Note that RDF 1.1, standardised in February 2014, slightly edit this text:

Blank nodes are disjoint from IRIs and literals. Otherwise, the set of possible blank nodes is arbitrary. RDF makes no reference to any internal structure of blank nodes.

and adds a note about blank node identifiers:

Note: Blank node identifiers are local identifiers that are used in some concrete RDF syntaxes or RDF store implementations. They are always locally scoped to the file or RDF store, and are not persistent or portable identifiers for blank nodes. Blank node identifiers are not part of the RDF abstract syntax, but are entirely dependent on the concrete syntax or implementation. The syntactic restrictions on blank node identifiers, if any, therefore also depend on the concrete RDF syntax or implementation. Implementations that handle blank node identifiers in concrete syntaxes need to be careful not to create the same blank node from multiple occurrences of the same blank node identifier except in situations where this is supported by the syntax.
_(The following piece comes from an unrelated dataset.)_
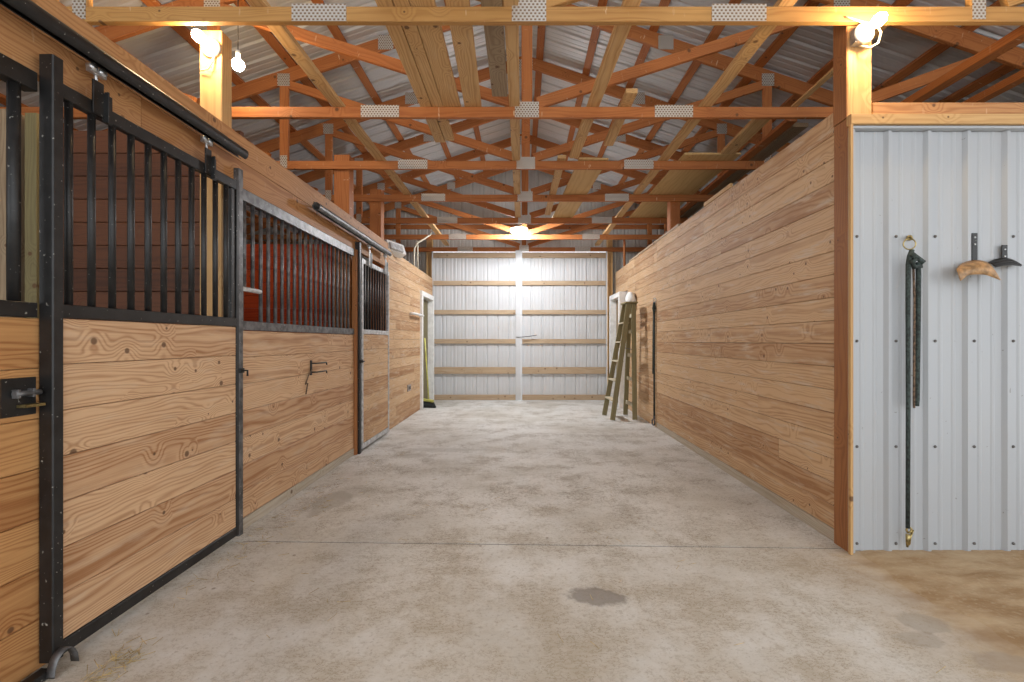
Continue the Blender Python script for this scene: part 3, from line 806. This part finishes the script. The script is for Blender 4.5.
# cross tie on the white wall
t = thing('cross_tie', at(909, 300, YW - .03), 'dark green cross tie strap hanging from a ring on the white steel wall', 'rope', 'hanging cross ties')
yr = YW - .03
def W(px, py, dy=0.): 
    return at(px, py, yr + dy)
m = MB(); m.torus(W(909.5, 244), (.25, 1, 0), .030, .0035, 28, 8); m.tube([W(909, 238, .045), W(909, 238, .0), W(911, 236, -.01), W(912, 239, -.006)], .006, 8); m.lathe(W(909, 238, .052), (0, -1, 0), [(0, .016), (.008, .016), (.011, .008)], 12)
m.build('ring', M['brass'], t)
m = MB(); m.tube([W(912, 250), W(910, 256), W(908.3, 264), W(908, 300), W(908.2, 400), W(907.8, 528)], [.012, .014, .0125, .0115, .011, .0105], 10); m.build('strap', M['rope'], t)
m = MB(); m.tube([W(912, 254, -.02), W(916, 257, -.025), W(923, 262, -.02), W(921, 266, -.01), W(914, 267, -.012), W(912, 262, -.02), W(917, 258, -.02)], .0135, 10)
m.tube([W(918, 262, -.01), W(918.5, 275, -.008), W(918, 330), W(917, 400), W(916.5, 406)], .0125, 10); m.build('strap', M['rope'], t)
m = MB(); m.tube([W(913.5, 268, -.006), W(914.5, 300), W(914, 404), W(914.3, 408)], .0055, 8); m.build('inner_strap', M['ropebrown'], t)
m = MB(); m.torus(W(909, 530), (0, 1, 0), .014, .006, 14, 6); m.tube([W(908, 534), W(907.3, 541), W(907.3, 547)], [.011, .008, .006], 8); m.tube([W(910, 532), W(913, 530), W(910, 538), W(909, 545)], .006, 8); m.build('snap_hook', M['brass'], t)

# bridle brackets
def spline(pts, n):
    out = []
    m_ = len(pts) - 1
    for k in range(n + 1):
        u = k / n * m_; i = min(int(u), m_ - 1); f = u - i
        p = [Vector((*pts[max(0, min(m_, i + q))], 0)) for q in (-1, 0, 1, 2)]
        v = .5 * ((2 * p[1]) + (p[2] - p[0]) * f + (2 * p[0] - 5 * p[1] + 4 * p[2] - p[3]) * f * f + (3 * p[1] - p[0] - 3 * p[2] + p[3]) * f ** 3)
        out.append(v)
    return out
def bracket(px, py0, py1, back, front, lip, proj, mat, lab):
    yb = YW + .008
    a = at(px, py0, yb); b = at(px, py1, yb)
    t = thing('bridle_bracket', (b.x, yb, b.z), lab, 'bracket', 'bridle brackets')
    m = MB(); m.box(a.x - .016, a.x + .016, yb, yb + .006, b.z - .01, a.z, 2, .002); m.build('tang', M['black'], t)
    n = 18
    gb = [at(p.x, p.y, yb - .002) for p in spline(back, n)]; gf = [at(p.x, p.y, yb - proj) for p in spline(front, n)]
    gm = [gb[k].lerp(gf[k], .5) + Vector((0, 0, .004)) for k in range(n + 1)]
    m = MB(); m.quads([gb, gm, gf], True, (0, .0005, -.003)); m.build('saddle', M[mat], t)
    if lip:
        gl = [at(p.x, p.y, yb - proj - .004) for p in spline(lip, n)]
        m = MB(); m.quads([gf, gl], True, (0, .003, 0)); m.build('lip', M[mat], t)
    else:
        for q in (.33, .66):
            m = MB(); m.tube([gb[k].lerp(gf[k], q) + Vector((0, -.002, .002)) for k in range(n + 1)], .003, 6); m.build('rib', M[mat], t)
    m = MB()
    for k in range(2): m.lathe((a.x, yb + .0005, a.z - .025 - .04 * k), (0, -1, 0), [(0, .006), (.003, .005)], 8)
    m.build('screw', M['galv'], t)
bracket(975, 233, 262, [(956, 269), (960, 264.5), (968, 261), (978, 260), (987, 262), (991, 265)],
        [(957, 270), (963, 267.8), (973, 266.4), (985, 264), (994, 269), (1000.5, 279.3)],
        [(960.7, 281), (964.5, 278), (969.5, 274.8), (984, 274.6), (992, 276.8), (1000.6, 280.3)], .10, 'rust', 'brown arched bridle bracket on the white wall, left of the black one')
bracket(1005, 245, 259, [(988.4, 262), (994, 259.5), (1001, 258), (1009, 258.2), (1016, 261), (1021, 265)],
        [(995.5, 267), (1000, 266), (1005, 265), (1010, 264.6), (1016, 265.2), (1021.5, 266)], None, .045, 'black', 'black arched bridle bracket, rightmost on the white wall')

# ------------------------------------------------------------------ small things at the far left
t = thing('broom', (-1.72, 8.35, 0), 'broom with yellow handle leaning in the far left corner', 'broom')
m = MB(); m.tube([(-1.71, 8.34, .16), (-1.752, 8.20, 1.27)], .013, 10); m.build('handle', M['yellow'], t)
m = MB(); m.board((-1.82, 8.36, .145), (-1.62, 8.32, .12), .06, .045, (0, 1, 0), .008); m.build('head', M['yellow'], t)
m = MB()
for i in range(15):
    f = i / 14.; x = -1.82 + .2 * f; zt_ = .12 - .02 * f
    for dy in (-.015, .012): m.tube([(x, 8.36 - .04 * f + dy, zt_), (x + (f - .3) * .06, 8.345 - .04 * f + dy * 2, .004)], [.008, .010], 6)
m.build('bristles', M['bristle'], t)
t = thing('outlet_box', (XL - .01, 7.28, .42), 'grey outlet cover low on the far left plank wall', 'outlet')
m = MB(); m.box(XL - .0145, XL - .002, 7.19, 7.40, .42, .52, 1); m.build('cover', M['outlet'], t)
m = MB(); m.box(XL - .002, XL + .001, 7.23, 7.28, .445, .495, 1, .001); m.box(XL - .002, XL + .001, 7.31, 7.36, .445, .495, 1, .001); m.build('socket', M['cord'], t)
t = thing('wall_bar', (XL, 7.75, 1.7), 'short white bar sticking out of the far left wall', 'bar')
m = MB(); m.tube([(XL - .01, 7.35, 1.665), (XL + .055, 7.35, 1.665), (XL + .055, 8.02, 1.665), (XL - .01, 8.02, 1.665)], .022, 10); m.build('tube', M['white'], t)
t = thing('junction_box', (-1.84, 6.55, 2.5), 'white plastic box perched on top of the left wall', 'box')
c0 = at(393.5, 249, 6.45)
m = MB(); ax = Vector((.16, .30, -.02)); m.board(c0 - ax * .5, c0 + ax * .5, .17, .12, (-.35, .25, 1), .008); m.build('case', M['white'], t)
m = MB(); m.board(c0 - ax * .35 + Vector((.055, -.06, .01)), c0 + ax * .35 + Vector((.055, -.06, .01)), .10, .03, (-.35, .25, 1), .004); m.build('faceplate', M['lightsteel'], t)
m = MB(); P = [at(431, 231, 8.05), at(430, 235, 8.0), at(424, 239, 7.95), at(417, 243, 7.92), at(414.5, 248, 7.9), at(414, 256, 7.9), at(414, 268, 7.9)]
m.tube(P, .016, 10); tag(m.build('cable', M['wire']), 'pale curved conduit dropping onto the far left wall', 'conduit', 'conduits')
m = MB(); m.tube([at(417.6, 241, 8.0), at(417.6, 269.3, 8.0)], .014, 8); tag(m.build('cable', M['wire']), 'straight pale conduit just right of the curved one', 'conduit', 'conduits')
m = MB(); m.tube([at(606, 236.5, 8.41), at(621, 236, 8.41), at(624, 238, 8.41), at(624.5, 242, 8.41), at(624.5, 266, 8.41)], .022, 10)
tag(m.build('cable', M['truss']), 'brown bent conduit above the far right wall', 'conduit', 'conduits')
# scraps on the right wall top
m = MB(); m.board((XR + .02, 5.55, 2.637), (XR + .02, 8.1, 2.637), .03, .03, (1, 0, 0), .003)
tag(m.build('wood_scrap', M['girt']), 'thin pale batten lying along the top of the right wall', 'batten', 'scraps on the wall tops')
m = MB(); m.board((XR + .012, 4.15, 2.64), (XR + .012, 4.75, 2.64), .025, .04, (1, 0, 0), .003)
tag(m.build('wood_scrap', M['lumber']), 'short orange block on the right wall top under the third truss', 'batten', 'scraps on the wall tops')

# straw
m = MB(); rs = random.Random(21)
def straw(cx, cy, sx, sy, n):
    for _ in range(n):
        x = cx + rs.gauss(0, sx); y = cy + rs.gauss(0, sy); a = rs.uniform(0, math.pi); l = rs.uniform(.02, .07)
        x = max(x, XD + .075) if y < 2.9 else max(x, XL + .08)
        if x < XD + .16 and 1.42 < y < 1.80: continue
        z = rs.uniform(.003, .012)
        m.tube([(x, y, z), (x + l * math.cos(a), y + l * math.sin(a), z + rs.uniform(-.001, .006))], .0012, 4)
straw(-1.54, 1.70, .04, .07, 90); straw(-1.62, 2.4, .06, .5, 40); straw(-1.55, 3.4, .12, .25, 45); straw(0, 2.5, 1.0, .8, 50); straw(-1.5, 4.5, .2, .5, 25)
so = tag(m.build('straw_bits', M['hay'], loc=(0, 2.5, 0)), 'scattered straw bits on the concrete along the stall fronts', 'straw', kind='stuff')

# ------------------------------------------------------------------ lamps
def wall_lamp(c, lab, cablepts, bend=(0, -1, 0)):
    t = thing('wall_lamp', c, lab, 'lamp', 'bare bulb lamps')
    c = Vector(c); a = Vector(bend).normalized()
    m = MB(); m.lathe(c, a, [(0, .056), (.008, .057), (.02, .048), (.03, .026), (.055, .022), (.056, .018)], 28); m.build('lampholder', M['porcelain'], t)
    m = MB(); m.lathe(c + a * .057, a, [(0, .014), (.012, .018), (.03, .027), (.055, .033), (.075, .030), (.092, .018), (.098, .002)], 20); b = m.build('bulb', M['bulb'], t); b['label'] = 'glowing warm bulb'
    m = MB(); m.tube(cablepts, .0055, 8); m.build('cable', M['wire'], t)
    return t
cl = Vector((-1.905, 2.795, EYE + 1.795))
wall_lamp(cl, 'bare bulb lamp on the yellow post at upper left', [cl + Vector((.02, -.006, -.05)), cl + Vector((.01, -.02, -.10)), cl + Vector((-.01, -.02, -.135)), cl + Vector((-.06, -.01, -.14))])
cr = Vector((1.94, 2.585, EYE + 1.745))
wall_lamp(cr, 'bare bulb lamp on the post above the white steel wall', [cr + Vector((0, .03, -.05)), cr + Vector((0, -.005, -.075)), cr + Vector((.03, -.01, -.085)), cr + Vector((.075, -.012, -.06)), cr + Vector((.09, -.012, 0)), cr + Vector((.07, -.005, .05)), cr + Vector((.0, .0, .065)), cr + Vector((-.10, -.002, .095))])
m = MB(); m.box(cr.x - .045, cr.x + .045, cr.y + .0005, cr.y + .047, cr.z - .045, cr.z + .04, 0); m.build('mount_box', M['galv'], [o for o in bpy.data.objects if o.name.startswith('wall_lamp')][-1])
pb = at(238, 65, 3.55)
t = thing('pendant_bulb', pb, 'small round bulb hanging behind the yellow post at upper left', 'lamp', 'bare bulb lamps')
m = MB(); m.lathe(pb + Vector((0, 0, -.045)), (0, 0, 1), [(0, .004), (.008, .024), (.025, .040), (.045, .046), (.065, .042), (.082, .028), (.095, .016), (.1, .014)], 20); m.build('bulb', M['bulbsmall'], t)
m = MB(); m.lathe(pb + Vector((0, 0, .056)), (0, 0, 1), [(0, .016), (.05, .018), (.06, .008)], 14); m.build('socket', M['porcelain'], t)
m = MB(); m.tube([pb + Vector((0, 0, .11)), Vector((pb.x, pb.y, topc(pb.x) + .05))], .004, 6); m.build('cord', M['cord'], t)
pe = at(519, 231, 7.75)
t = thing('pendant_lamp', pe, 'bright white lamp hanging in the aisle before the sliding doors', 'lamp')
m = MB(); m.lathe(pe + Vector((0, 0, -.10)), (0, 0, 1), [(0, .02), (.02, .07), (.06, .115), (.10, .142), (.125, .145), (.13, .13)], 32); m.build('diffuser', M['led'], t)
m = MB(); m.lathe(pe + Vector((0, 0, .0305)), (0, 0, 1), [(0, .146), (.012, .15), (.03, .10), (.07, .03), (.09, .02)], 32); m.build('housing', M['white'], t)
m = MB(); m.tube([pe + Vector((0, 0, .12)), Vector((pe.x, pe.y, RZ + .05))], .005, 6); m.build('cord', M['cord'], t)

# ------------------------------------------------------------------ world, camera
w = bpy.data.worlds.new('World'); SC.world = w; w.use_nodes = True
bg = w.node_tree.nodes['Background']; bg.inputs[0].default_value = (.92, .96, 1., 1); bg.inputs[1].default_value = 1.25

cam = bpy.data.cameras.new('Camera'); co = bpy.data.objects.new('Camera', cam); COL.objects.link(co)
co.location = (0, 0, EYE); co.rotation_euler = (math.pi / 2, 0, 0)
cam.sensor_width = 36; cam.lens = 36 * F / 1024.; cam.shift_x = -(VX - 512) / 1024.; cam.clip_start = .05
SC.camera = co
SC.view_settings.view_transform = 'Standard'; SC.view_settings.look = 'None'; SC.view_settings.gamma = 1
SC.view_settings.use_curve_mapping = False
SC.view_settings.exposure = 0.97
There is also a new piece of spec that recommends a skolemisation scheme for blank node management.

In any case, you say that:

there is no way to know the "internal structure of blank nodes"

but this is not what the spec says. The spec simply says that it does not define such a way, which means that it is the responsibility of the implementers to decide how they want to internally represent and identify blank nodes. But I agree that the wording of the 2004 spec is confusing.
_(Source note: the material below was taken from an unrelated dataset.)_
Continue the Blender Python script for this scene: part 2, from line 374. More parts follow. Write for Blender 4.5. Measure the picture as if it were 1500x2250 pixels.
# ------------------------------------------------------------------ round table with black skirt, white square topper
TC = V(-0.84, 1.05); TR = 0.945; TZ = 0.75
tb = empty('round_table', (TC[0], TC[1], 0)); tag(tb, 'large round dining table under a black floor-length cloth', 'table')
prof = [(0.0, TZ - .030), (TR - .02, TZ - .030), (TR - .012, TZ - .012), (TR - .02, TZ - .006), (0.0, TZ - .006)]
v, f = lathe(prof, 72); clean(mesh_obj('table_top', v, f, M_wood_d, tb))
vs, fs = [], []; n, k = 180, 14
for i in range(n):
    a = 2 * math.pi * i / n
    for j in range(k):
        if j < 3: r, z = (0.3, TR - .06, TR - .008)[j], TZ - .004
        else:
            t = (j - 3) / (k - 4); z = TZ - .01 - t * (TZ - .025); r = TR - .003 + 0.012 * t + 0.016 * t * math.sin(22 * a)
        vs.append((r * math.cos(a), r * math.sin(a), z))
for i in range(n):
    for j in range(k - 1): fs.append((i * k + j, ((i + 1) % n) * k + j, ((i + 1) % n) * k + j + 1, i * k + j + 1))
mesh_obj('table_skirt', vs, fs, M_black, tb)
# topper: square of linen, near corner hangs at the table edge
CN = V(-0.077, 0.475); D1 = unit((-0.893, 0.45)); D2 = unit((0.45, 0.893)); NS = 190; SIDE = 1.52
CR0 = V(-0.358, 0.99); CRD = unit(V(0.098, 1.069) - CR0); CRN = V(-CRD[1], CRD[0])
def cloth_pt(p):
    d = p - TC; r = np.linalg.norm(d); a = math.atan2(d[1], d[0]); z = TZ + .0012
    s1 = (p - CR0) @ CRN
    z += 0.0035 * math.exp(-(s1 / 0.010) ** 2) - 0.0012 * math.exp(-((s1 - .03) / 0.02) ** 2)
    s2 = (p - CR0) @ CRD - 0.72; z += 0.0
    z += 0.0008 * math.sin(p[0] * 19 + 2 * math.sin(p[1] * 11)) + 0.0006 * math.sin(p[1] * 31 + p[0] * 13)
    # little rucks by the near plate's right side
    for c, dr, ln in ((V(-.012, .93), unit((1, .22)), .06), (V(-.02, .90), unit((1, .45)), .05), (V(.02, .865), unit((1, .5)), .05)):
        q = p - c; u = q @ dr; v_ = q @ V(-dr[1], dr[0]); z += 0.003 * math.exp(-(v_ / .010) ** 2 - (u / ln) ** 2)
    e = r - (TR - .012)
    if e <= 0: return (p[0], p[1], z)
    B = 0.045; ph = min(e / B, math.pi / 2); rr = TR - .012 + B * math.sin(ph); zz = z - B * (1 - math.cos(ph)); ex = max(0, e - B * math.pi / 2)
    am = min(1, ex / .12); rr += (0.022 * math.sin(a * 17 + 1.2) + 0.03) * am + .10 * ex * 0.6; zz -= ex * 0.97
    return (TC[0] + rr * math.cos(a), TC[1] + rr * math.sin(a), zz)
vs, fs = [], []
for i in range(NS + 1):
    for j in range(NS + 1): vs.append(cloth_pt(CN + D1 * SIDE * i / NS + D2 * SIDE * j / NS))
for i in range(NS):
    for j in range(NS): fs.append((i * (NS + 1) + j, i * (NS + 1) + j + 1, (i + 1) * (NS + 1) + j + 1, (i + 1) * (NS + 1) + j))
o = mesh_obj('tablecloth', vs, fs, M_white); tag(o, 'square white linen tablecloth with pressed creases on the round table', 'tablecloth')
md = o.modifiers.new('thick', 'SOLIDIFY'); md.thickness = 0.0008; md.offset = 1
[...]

There is an algorithm discussed in this draft W3C Community Group report:

RDF Dataset Normalization

A Standard RDF Dataset Normalization Algorithm

...

This document outlines an algorithm for generating a normalized RDF dataset given an RDF dataset as input. The algorithm is called the Universal RDF Dataset Normalization Algorithm 2015 or URDNA2015.

...

This specification defines an algorithm for creating stable blank node identifiers repeatably for different serializations possibly using individualized blank node identifiers of the same RDF graph (dataset) by grounding each blank node through the nodes to which it is connected, essentially creating Skolem blank node identifiers. As a result, a graph signature can be obtained by hashing a canonical serialization of the resulting normalized dataset, allowing for the isomorphism and digital signing use cases. As blank node identifiers can be stable even with other changes to a graph (dataset), in some cases it is possible to compute the difference between two graphs (datasets), for example if changes are made only to ground triples, or if new blank nodes are introduced which do not create an automorphic confusion with other existing blank nodes.